--- START ---
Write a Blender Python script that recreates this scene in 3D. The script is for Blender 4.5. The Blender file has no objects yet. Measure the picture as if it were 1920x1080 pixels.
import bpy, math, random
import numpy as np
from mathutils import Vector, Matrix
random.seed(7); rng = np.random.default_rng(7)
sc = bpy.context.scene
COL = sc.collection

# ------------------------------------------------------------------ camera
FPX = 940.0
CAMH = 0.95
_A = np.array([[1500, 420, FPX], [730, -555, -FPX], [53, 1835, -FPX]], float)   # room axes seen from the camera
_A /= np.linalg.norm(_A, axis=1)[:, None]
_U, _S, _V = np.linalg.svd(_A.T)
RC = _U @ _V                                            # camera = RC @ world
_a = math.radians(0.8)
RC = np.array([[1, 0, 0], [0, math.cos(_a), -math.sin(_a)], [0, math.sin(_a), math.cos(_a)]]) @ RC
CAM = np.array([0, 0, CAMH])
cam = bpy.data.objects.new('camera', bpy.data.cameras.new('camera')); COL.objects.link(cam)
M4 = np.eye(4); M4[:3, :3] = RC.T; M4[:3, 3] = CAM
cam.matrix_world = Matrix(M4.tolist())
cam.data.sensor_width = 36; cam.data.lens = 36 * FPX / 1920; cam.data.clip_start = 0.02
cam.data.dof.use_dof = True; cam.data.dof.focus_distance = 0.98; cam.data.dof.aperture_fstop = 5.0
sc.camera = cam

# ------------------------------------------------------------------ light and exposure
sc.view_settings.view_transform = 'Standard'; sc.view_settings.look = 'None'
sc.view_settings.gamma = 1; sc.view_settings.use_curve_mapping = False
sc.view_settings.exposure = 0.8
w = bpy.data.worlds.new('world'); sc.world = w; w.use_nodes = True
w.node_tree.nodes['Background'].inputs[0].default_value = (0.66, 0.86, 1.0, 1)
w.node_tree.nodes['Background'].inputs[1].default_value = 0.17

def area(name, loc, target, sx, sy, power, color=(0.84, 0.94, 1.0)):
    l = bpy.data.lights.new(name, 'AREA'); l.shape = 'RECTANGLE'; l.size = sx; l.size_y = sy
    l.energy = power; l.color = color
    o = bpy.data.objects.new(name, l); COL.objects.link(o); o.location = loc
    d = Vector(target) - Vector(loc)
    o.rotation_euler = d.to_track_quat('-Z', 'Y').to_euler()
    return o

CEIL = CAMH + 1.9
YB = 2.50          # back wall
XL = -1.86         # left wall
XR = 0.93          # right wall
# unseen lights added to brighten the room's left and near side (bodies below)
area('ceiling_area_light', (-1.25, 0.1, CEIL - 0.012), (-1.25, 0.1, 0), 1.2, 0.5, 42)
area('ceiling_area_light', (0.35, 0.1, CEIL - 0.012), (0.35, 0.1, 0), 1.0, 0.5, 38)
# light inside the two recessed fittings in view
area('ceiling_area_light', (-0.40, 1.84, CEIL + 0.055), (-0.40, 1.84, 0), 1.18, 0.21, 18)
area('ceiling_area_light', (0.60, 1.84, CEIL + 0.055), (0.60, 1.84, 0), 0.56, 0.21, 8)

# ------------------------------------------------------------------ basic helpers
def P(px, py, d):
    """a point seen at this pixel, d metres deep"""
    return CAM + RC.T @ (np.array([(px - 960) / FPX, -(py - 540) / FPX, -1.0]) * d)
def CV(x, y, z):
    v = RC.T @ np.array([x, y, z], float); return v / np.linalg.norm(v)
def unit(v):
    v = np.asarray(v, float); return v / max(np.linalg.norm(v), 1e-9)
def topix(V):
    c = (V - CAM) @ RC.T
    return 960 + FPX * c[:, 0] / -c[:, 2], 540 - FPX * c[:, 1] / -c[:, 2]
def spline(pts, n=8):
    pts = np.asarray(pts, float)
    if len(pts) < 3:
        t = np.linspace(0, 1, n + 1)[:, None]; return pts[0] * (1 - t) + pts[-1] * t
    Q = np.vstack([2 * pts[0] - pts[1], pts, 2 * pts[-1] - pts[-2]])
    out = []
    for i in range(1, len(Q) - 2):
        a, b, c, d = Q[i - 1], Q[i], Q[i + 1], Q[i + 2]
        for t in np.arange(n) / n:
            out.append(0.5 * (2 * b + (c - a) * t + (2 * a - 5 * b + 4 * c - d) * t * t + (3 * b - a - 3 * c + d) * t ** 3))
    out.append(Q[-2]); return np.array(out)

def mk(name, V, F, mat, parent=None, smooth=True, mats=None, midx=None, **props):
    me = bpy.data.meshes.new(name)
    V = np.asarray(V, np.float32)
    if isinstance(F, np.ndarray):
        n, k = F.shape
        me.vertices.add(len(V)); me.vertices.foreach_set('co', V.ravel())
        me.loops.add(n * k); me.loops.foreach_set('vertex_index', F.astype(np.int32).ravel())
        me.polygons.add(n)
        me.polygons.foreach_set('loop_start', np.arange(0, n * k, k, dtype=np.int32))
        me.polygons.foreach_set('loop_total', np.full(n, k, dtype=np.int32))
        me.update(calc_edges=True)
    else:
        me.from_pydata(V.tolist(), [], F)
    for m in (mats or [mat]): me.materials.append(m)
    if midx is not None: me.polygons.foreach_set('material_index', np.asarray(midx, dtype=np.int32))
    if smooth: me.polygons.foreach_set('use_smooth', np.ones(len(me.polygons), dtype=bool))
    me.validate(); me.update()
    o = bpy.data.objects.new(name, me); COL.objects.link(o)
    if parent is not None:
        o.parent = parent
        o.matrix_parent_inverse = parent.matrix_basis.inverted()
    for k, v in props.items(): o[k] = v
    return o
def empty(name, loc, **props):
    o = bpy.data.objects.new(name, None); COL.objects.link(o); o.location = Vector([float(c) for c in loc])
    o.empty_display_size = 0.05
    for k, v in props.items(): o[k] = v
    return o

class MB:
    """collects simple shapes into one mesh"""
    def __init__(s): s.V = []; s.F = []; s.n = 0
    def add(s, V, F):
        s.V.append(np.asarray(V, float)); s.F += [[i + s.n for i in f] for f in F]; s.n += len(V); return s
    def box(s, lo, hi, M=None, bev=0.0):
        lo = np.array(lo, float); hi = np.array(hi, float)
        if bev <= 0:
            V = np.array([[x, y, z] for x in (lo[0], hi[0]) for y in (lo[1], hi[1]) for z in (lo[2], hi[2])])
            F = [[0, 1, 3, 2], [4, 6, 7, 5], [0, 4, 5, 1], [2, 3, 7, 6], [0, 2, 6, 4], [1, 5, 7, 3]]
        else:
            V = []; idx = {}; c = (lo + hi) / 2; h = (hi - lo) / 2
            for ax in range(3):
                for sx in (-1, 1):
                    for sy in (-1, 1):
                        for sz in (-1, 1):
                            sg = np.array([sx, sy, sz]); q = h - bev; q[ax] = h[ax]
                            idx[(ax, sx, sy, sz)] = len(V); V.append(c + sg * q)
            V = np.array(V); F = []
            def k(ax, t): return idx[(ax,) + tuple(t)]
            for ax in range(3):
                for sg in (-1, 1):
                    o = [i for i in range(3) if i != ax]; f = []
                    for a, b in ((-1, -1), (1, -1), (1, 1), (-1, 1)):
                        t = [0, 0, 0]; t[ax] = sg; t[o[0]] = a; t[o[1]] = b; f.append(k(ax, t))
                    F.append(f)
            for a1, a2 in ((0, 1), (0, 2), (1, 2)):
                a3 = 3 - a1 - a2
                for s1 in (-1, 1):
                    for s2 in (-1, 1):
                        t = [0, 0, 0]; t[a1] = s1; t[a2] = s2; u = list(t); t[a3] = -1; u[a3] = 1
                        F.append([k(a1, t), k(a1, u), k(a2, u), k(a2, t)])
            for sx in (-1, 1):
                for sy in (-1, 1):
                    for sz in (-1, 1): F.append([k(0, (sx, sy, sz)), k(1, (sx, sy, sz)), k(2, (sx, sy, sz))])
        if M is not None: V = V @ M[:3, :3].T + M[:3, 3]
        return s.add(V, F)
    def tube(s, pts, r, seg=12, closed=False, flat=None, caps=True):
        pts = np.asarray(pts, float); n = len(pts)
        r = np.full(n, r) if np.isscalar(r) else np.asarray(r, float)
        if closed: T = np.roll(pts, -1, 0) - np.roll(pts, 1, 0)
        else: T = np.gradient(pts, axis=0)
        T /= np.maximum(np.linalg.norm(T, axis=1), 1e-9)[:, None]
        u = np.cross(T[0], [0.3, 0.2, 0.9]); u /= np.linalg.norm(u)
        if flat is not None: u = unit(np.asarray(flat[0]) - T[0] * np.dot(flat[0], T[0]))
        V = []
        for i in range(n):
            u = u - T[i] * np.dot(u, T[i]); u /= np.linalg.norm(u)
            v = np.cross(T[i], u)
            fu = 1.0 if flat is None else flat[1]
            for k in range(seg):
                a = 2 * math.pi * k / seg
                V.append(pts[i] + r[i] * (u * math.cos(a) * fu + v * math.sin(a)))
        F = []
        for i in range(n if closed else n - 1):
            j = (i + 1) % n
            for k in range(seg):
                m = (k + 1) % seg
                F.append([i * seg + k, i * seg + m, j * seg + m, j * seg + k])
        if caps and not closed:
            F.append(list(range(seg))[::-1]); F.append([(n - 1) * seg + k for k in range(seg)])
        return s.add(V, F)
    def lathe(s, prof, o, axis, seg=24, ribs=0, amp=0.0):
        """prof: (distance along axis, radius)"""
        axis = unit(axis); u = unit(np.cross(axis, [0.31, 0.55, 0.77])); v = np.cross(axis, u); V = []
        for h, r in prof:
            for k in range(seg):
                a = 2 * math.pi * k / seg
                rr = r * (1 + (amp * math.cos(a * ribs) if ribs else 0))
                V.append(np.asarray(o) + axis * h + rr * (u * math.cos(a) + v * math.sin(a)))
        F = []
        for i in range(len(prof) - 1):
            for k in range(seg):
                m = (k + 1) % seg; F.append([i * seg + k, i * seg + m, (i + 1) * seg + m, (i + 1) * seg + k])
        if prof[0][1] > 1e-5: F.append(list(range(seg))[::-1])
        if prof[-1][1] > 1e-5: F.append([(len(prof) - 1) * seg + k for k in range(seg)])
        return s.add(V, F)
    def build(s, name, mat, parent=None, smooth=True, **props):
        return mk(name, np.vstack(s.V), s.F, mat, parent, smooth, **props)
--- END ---
- _Instruction_:
Tally the lines of the material above that contain the word "this" and report the total alone.

- _Exercise answer_:
2